Aku memang bukan tipe anak yang suka makan di kantin sewaktu jam istirahat. Sehingga waktu istirahatku aku habiskan di perpustakaan. Sama seperti waktu SD. Target pertama bacaanku sekarang bukan buku cerita bergambar atau buku sejarah lagi, tetapi majalah pelajar bulanan terbitan Semarang “MOP”. Majalah pelajar yang sarat dengan artikel-artikel menarik yang mampu menambah wawasan. Aku memang selalu haus. Haus akan ilmu penetahuan. Dan yang paling menarik dari majalah Mop adalah rubrik English Corner. Sekitar dua halaman dari majalah itu berisi artikel berbahasa Inggris. Sulitnya mendapatkan bacaan berbahasa Inggris waktu itu, membuatku melakukan kenakalan yang hanya aku sendiri yang tahu.  Bukan kebiasaanku untuk mengutil barang-barang berharga milik orang. Tetapi ini aku lakukan dengan sangat terpaksa tanpa penyesalan. Dua lembar rubrik bahasa Inggris di majalah tersebut, diam-diam aku sobek dan aku lipat sekecil-kecilnya kemudian masuk ke saku celanaku. Sampai di rumah aku agendakan artikel bahasa Inggris itu dengan merapikan dan kemudian menempelnya di buku tulisku. Aku mengklipingnya. Dari kliping buatanku aku lebih bersemangat untuk membaca dan mencari makna di kamus yang aku pinjam dari teman. Waktu itu aku belum punya kamus.

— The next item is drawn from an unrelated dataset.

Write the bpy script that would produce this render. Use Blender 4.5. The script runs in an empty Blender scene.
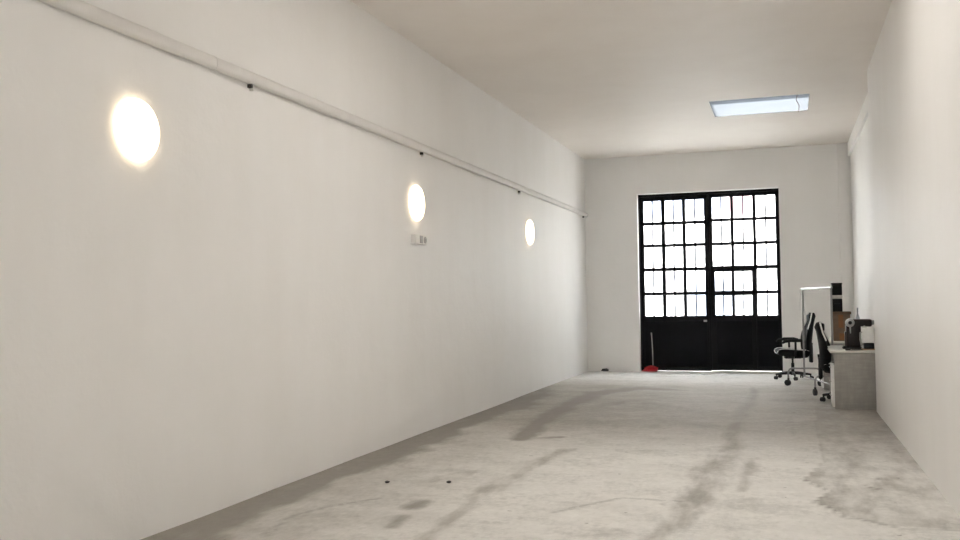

Semangat dan ambisiku untuk belajar tak pernah pupus walau dengan segala keterbatasan. Memang semua serba terbatas saat itu. Tapi bukan saatnya aku untuk menyerah. Seperti para petani yang dengan gigih tetap menanam dan menyiram sayur di sawahnya yang kering di musim kemarau. Seperti kambing-kambing yang terpaksa memakan rumput setengah kering dan daun yang mulai menguning. Aku harus bisa menjadi mata air kecil (little spring) yang bisa menggenangi telaga yang tak berair. Seperti telaga yang tak pernah ada di desaku.